輪るピングドラム 22話

圧倒的構成力とOPの伏線が次々紐解かれていく衝撃と真砂子の最後によってもうライフが限界に近い。円盤予約しなかったことをとてつもなく後悔している。真砂子さんに泣かされる日が来ようとは誰も思うまいて。

この作品の最大最重要の謎である「ピングドラム」は呪いである可能性が出てきた。陽鞠の死を受け入れられなかった冠葉と晶馬が生み出してしまったもので、死を受け入れられないものに対する呪いとしてのピングドラム。そりゃ見つかるわけないわな。自分たちから目を逸らしてるんだから。
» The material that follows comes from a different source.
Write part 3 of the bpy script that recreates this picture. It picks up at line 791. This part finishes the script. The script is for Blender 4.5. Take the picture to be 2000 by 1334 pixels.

またこの作中の人物はみな一方通行の思いを持っていて、与えることはあっても与えられることはないため、多蕗が言ったように「愛に飢えた」状態になる。飢える→飢餓→KIGA→ペンギン、となってペンギンは登場人物たちの想いの代弁者であった、と考えるとまたペンギンたちを見る目も変わってくるな。

Aパートの司令室におけるペンギン1号と3号のやりとりは間接的に冠葉と陽鞠のやり取りを表していた。3号は自分を捧げることで1号の気を引こうとしているが、あとに引けない1号は全てを焼き尽くし先へ進む。1号が読んでたのは漱石の『こゝろ』だろうか。登場人物の関係性は冠葉・晶馬・陽毬の関係に似ている所があるかもしれない。

ダブルHが陽鞠にわざわざ会いにきてくれたあたりは3人の友情がまだ続いていることが確認できていいな。陽毬がマフラーを送ったのは勿論それに対して会いに来て礼を言うなんてもう皆良い子だ。
でもその陽毬は与えられていた仮初の命を返してしまった。てことはもう死んでしまったということなのかね。サンちゃんも半透明になってたし、これは冠葉の計画実行フラグでは。

冠葉のいた部屋にサネトシの部屋にもあった天球儀があることからも、サネトシがKIGAの会トップで、その部下だった者たちがサネトシの亡霊に従っている(あるいはサネトシの姿を追い求めて行動している)という仮説が真実味を帯びてきた。
そんなサネトシは冠葉に撃たれても死ななかったわけだが、作中でもう一人「死なない男」として描かれていた人間を覚えているだろうか。そうもちろん真砂子、マリオ、そして冠葉の祖父であった男だ。マリオに憑依したことと無関係というわけではさすがに無いはず。

多蕗を刺した犯人が予想できた人は皆無といっていいのでは。その後多蕗は「愛のために死を選べる」ことを悟った。ゆりとやり直すという選択肢も残ってるし、それもありではないかなと。

冠葉と真砂子たちが離れ離れになったのは冠葉の願いだった。昔は真砂子、今は陽毬のために動いている冠葉はこの作品の中で一番「兄」としてわかりやすい存在であったように思う。晶馬は陽毬の印象が強くて兄というよりは救世主的な存在に感じる。ちなみにタイトル「美しい棺」は冠葉が留まることになったあのアパートのことだったように思えたが、KIGAの会という一つの組織そのものを指していたのかもしれない。真砂子の独白だけではそこは推測の域を出ない話ではある。

この作品中における真の妹キャラ真砂子には死んでほしくないんだが最後結局撃たれたのかな。ていうか今回で真砂子の株が上がりすぎてストップ高である。OP映像でも出てた真砂子とエスメラルドの立ち姿は人間的にも映像的にも格好良く美しい。「いやだわ、早くすり潰さないと」がこんな場面で使われる決め台詞になるとは…

33687e16.jpg↑ここは鳥肌立った


そしてED終わりにまさかの晶馬箱詰め。ペンギン模様はピングループの印なので、晶馬も高倉家の実子ではない可能性が出てきた。でもそうなるとテロの日に生まれたはずの高倉家の子供はどこへいったのかという別の問題が。

物語としてそれはどうなのよ、と言われそうだがおれはやはり全員が救済される終りを望んでしまう。この思いはまどか☆マギカ見てた時のそれに似てて自分でも少し怖い。